Copy out all of the data below with no alterations.

_ _ _ _ _

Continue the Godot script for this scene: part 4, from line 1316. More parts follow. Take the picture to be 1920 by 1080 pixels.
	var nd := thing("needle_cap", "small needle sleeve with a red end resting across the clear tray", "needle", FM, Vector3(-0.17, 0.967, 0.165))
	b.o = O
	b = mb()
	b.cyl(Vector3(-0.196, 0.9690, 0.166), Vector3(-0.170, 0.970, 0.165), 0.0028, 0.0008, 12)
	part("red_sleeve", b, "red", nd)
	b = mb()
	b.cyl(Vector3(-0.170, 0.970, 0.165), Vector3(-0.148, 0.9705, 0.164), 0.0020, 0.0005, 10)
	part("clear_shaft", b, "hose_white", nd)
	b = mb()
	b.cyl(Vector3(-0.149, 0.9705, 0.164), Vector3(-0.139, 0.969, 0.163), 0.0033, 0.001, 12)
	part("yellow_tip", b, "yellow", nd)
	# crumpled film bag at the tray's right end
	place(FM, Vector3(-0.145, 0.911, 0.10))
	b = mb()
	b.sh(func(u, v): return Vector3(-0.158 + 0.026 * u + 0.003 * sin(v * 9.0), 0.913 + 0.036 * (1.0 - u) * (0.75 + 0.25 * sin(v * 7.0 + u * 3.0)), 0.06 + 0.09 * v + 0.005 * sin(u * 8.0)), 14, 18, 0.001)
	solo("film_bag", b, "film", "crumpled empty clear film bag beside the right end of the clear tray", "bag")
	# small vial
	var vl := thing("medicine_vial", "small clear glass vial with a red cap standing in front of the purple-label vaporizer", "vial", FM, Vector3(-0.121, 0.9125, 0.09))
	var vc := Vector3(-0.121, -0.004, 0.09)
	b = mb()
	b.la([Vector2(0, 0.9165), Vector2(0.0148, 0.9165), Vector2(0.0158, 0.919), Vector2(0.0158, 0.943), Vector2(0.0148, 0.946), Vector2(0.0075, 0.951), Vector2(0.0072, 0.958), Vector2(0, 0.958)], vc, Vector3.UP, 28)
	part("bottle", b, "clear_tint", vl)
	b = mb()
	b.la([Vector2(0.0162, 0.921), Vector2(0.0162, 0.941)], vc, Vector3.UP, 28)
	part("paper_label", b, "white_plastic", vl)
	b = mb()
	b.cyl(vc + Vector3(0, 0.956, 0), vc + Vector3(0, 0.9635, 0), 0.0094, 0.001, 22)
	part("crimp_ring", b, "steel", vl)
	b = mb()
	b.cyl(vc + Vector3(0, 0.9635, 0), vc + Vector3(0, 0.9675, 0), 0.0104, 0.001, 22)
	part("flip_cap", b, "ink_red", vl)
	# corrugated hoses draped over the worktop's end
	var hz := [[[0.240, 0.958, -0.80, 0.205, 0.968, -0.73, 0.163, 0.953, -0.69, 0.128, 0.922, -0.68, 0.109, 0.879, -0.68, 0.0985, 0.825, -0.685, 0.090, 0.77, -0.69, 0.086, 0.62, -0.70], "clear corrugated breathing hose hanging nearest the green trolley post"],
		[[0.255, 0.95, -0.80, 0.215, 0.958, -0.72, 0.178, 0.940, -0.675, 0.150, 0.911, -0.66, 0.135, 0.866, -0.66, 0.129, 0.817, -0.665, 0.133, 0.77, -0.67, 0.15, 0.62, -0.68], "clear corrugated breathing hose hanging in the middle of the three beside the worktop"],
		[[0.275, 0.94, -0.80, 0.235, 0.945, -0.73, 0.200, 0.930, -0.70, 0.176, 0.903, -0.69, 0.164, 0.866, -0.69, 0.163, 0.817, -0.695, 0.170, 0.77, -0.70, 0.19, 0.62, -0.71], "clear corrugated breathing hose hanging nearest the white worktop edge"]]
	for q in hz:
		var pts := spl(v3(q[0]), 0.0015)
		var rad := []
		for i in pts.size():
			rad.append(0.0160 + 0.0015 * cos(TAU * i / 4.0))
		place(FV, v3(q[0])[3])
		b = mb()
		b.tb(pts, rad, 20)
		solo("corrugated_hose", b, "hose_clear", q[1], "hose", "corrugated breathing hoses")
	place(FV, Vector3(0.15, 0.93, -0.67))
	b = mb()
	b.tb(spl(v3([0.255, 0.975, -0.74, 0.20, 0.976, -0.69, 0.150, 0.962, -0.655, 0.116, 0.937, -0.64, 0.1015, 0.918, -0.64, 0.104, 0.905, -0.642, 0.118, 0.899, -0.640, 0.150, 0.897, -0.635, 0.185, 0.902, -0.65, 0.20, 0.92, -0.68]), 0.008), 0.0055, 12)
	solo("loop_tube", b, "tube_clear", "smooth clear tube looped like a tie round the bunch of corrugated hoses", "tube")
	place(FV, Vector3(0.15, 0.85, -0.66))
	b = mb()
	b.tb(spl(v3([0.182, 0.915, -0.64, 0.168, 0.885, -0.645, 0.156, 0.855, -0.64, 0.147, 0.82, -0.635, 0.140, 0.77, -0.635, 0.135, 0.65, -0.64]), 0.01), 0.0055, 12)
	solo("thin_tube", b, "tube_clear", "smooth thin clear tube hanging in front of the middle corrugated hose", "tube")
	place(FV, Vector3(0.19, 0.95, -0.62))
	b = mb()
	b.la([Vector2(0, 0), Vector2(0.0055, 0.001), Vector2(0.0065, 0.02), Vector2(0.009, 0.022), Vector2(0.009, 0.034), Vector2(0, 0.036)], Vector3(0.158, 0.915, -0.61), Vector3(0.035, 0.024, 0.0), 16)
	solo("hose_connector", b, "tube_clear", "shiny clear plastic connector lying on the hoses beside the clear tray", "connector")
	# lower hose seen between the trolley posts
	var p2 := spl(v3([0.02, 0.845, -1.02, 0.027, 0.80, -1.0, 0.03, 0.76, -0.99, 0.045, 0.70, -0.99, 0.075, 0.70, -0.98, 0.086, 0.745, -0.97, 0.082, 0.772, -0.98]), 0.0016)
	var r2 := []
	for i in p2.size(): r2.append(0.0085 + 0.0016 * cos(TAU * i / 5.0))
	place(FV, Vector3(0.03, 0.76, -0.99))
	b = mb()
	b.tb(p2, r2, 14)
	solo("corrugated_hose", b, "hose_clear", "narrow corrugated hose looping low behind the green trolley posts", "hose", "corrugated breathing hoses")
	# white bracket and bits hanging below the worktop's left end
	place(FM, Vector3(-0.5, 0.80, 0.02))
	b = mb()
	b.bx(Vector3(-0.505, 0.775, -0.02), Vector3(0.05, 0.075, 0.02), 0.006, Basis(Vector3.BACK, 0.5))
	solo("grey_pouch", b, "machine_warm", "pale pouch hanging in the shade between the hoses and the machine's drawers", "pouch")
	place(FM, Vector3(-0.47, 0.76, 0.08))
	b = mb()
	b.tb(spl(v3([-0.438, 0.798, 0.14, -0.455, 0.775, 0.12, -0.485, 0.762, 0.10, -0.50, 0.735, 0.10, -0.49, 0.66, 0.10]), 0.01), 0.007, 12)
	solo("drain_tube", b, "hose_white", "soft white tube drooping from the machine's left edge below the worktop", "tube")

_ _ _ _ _

Task output:
Continue the Godot script for this scene: part 4, from line 1316. More parts follow. Take the picture to be 1920 by 1080 pixels.
	var nd := thing("needle_cap", "small needle sleeve with a red end resting across the clear tray", "needle", FM, Vector3(-0.17, 0.967, 0.165))
	b.o = O
	b = mb()
	b.cyl(Vector3(-0.196, 0.9690, 0.166), Vector3(-0.170, 0.970, 0.165), 0.0028, 0.0008, 12)
	part("red_sleeve", b, "red", nd)
	b = mb()
	b.cyl(Vector3(-0.170, 0.970, 0.165), Vector3(-0.148, 0.9705, 0.164), 0.0020, 0.0005, 10)
	part("clear_shaft", b, "hose_white", nd)
	b = mb()
	b.cyl(Vector3(-0.149, 0.9705, 0.164), Vector3(-0.139, 0.969, 0.163), 0.0033, 0.001, 12)
	part("yellow_tip", b, "yellow", nd)
	# crumpled film bag at the tray's right end
	place(FM, Vector3(-0.145, 0.911, 0.10))
	b = mb()
	b.sh(func(u, v): return Vector3(-0.158 + 0.026 * u + 0.003 * sin(v * 9.0), 0.913 + 0.036 * (1.0 - u) * (0.75 + 0.25 * sin(v * 7.0 + u * 3.0)), 0.06 + 0.09 * v + 0.005 * sin(u * 8.0)), 14, 18, 0.001)
	solo("film_bag", b, "film", "crumpled empty clear film bag beside the right end of the clear tray", "bag")
	# small vial
	var vl := thing("medicine_vial", "small clear glass vial with a red cap standing in front of the purple-label vaporizer", "vial", FM, Vector3(-0.121, 0.9125, 0.09))
	var vc := Vector3(-0.121, -0.004, 0.09)
	b = mb()
	b.la([Vector2(0, 0.9165), Vector2(0.0148, 0.9165), Vector2(0.0158, 0.919), Vector2(0.0158, 0.943), Vector2(0.0148, 0.946), Vector2(0.0075, 0.951), Vector2(0.0072, 0.958), Vector2(0, 0.958)], vc, Vector3.UP, 28)
	part("bottle", b, "clear_tint", vl)
	b = mb()
	b.la([Vector2(0.0162, 0.921), Vector2(0.0162, 0.941)], vc, Vector3.UP, 28)
	part("paper_label", b, "white_plastic", vl)
	b = mb()
	b.cyl(vc + Vector3(0, 0.956, 0), vc + Vector3(0, 0.9635, 0), 0.0094, 0.001, 22)
	part("crimp_ring", b, "steel", vl)
	b = mb()
	b.cyl(vc + Vector3(0, 0.9635, 0), vc + Vector3(0, 0.9675, 0), 0.0104, 0.001, 22)
	part("flip_cap", b, "ink_red", vl)
	# corrugated hoses draped over the worktop's end
	var hz := [[[0.240, 0.958, -0.80, 0.205, 0.968, -0.73, 0.163, 0.953, -0.69, 0.128, 0.922, -0.68, 0.109, 0.879, -0.68, 0.0985, 0.825, -0.685, 0.090, 0.77, -0.69, 0.086, 0.62, -0.70], "clear corrugated breathing hose hanging nearest the green trolley post"],
		[[0.255, 0.95, -0.80, 0.215, 0.958, -0.72, 0.178, 0.940, -0.675, 0.150, 0.911, -0.66, 0.135, 0.866, -0.66, 0.129, 0.817, -0.665, 0.133, 0.77, -0.67, 0.15, 0.62, -0.68], "clear corrugated breathing hose hanging in the middle of the three beside the worktop"],
		[[0.275, 0.94, -0.80, 0.235, 0.945, -0.73, 0.200, 0.930, -0.70, 0.176, 0.903, -0.69, 0.164, 0.866, -0.69, 0.163, 0.817, -0.695, 0.170, 0.77, -0.70, 0.19, 0.62, -0.71], "clear corrugated breathing hose hanging nearest the white worktop edge"]]
	for q in hz:
		var pts := spl(v3(q[0]), 0.0015)
		var rad := []
		for i in pts.size():
			rad.append(0.0160 + 0.0015 * cos(TAU * i / 4.0))
		place(FV, v3(q[0])[3])
		b = mb()
		b.tb(pts, rad, 20)
		solo("corrugated_hose", b, "hose_clear", q[1], "hose", "corrugated breathing hoses")
	place(FV, Vector3(0.15, 0.93, -0.67))
	b = mb()
	b.tb(spl(v3([0.255, 0.975, -0.74, 0.20, 0.976, -0.69, 0.150, 0.962, -0.655, 0.116, 0.937, -0.64, 0.1015, 0.918, -0.64, 0.104, 0.905, -0.642, 0.118, 0.899, -0.640, 0.150, 0.897, -0.635, 0.185, 0.902, -0.65, 0.20, 0.92, -0.68]), 0.008), 0.0055, 12)
	solo("loop_tube", b, "tube_clear", "smooth clear tube looped like a tie round the bunch of corrugated hoses", "tube")
	place(FV, Vector3(0.15, 0.85, -0.66))
	b = mb()
	b.tb(spl(v3([0.182, 0.915, -0.64, 0.168, 0.885, -0.645, 0.156, 0.855, -0.64, 0.147, 0.82, -0.635, 0.140, 0.77, -0.635, 0.135, 0.65, -0.64]), 0.01), 0.0055, 12)
	solo("thin_tube", b, "tube_clear", "smooth thin clear tube hanging in front of the middle corrugated hose", "tube")
	place(FV, Vector3(0.19, 0.95, -0.62))
	b = mb()
	b.la([Vector2(0, 0), Vector2(0.0055, 0.001), Vector2(0.0065, 0.02), Vector2(0.009, 0.022), Vector2(0.009, 0.034), Vector2(0, 0.036)], Vector3(0.158, 0.915, -0.61), Vector3(0.035, 0.024, 0.0), 16)
	solo("hose_connector", b, "tube_clear", "shiny clear plastic connector lying on the hoses beside the clear tray", "connector")
	# lower hose seen between the trolley posts
	var p2 := spl(v3([0.02, 0.845, -1.02, 0.027, 0.80, -1.0, 0.03, 0.76, -0.99, 0.045, 0.70, -0.99, 0.075, 0.70, -0.98, 0.086, 0.745, -0.97, 0.082, 0.772, -0.98]), 0.0016)
	var r2 := []
	for i in p2.size(): r2.append(0.0085 + 0.0016 * cos(TAU * i / 5.0))
	place(FV, Vector3(0.03, 0.76, -0.99))
	b = mb()
	b.tb(p2, r2, 14)
	solo("corrugated_hose", b, "hose_clear", "narrow corrugated hose looping low behind the green trolley posts", "hose", "corrugated breathing hoses")
	# white bracket and bits hanging below the worktop's left end
	place(FM, Vector3(-0.5, 0.80, 0.02))
	b = mb()
	b.bx(Vector3(-0.505, 0.775, -0.02), Vector3(0.05, 0.075, 0.02), 0.006, Basis(Vector3.BACK, 0.5))
	solo("grey_pouch", b, "machine_warm", "pale pouch hanging in the shade between the hoses and the machine's drawers", "pouch")
	place(FM, Vector3(-0.47, 0.76, 0.08))
	b = mb()
	b.tb(spl(v3([-0.438, 0.798, 0.14, -0.455, 0.775, 0.12, -0.485, 0.762, 0.10, -0.50, 0.735, 0.10, -0.49, 0.66, 0.10]), 0.01), 0.007, 12)
	solo("drain_tube", b, "hose_white", "soft white tube drooping from the machine's left edge below the worktop", "tube")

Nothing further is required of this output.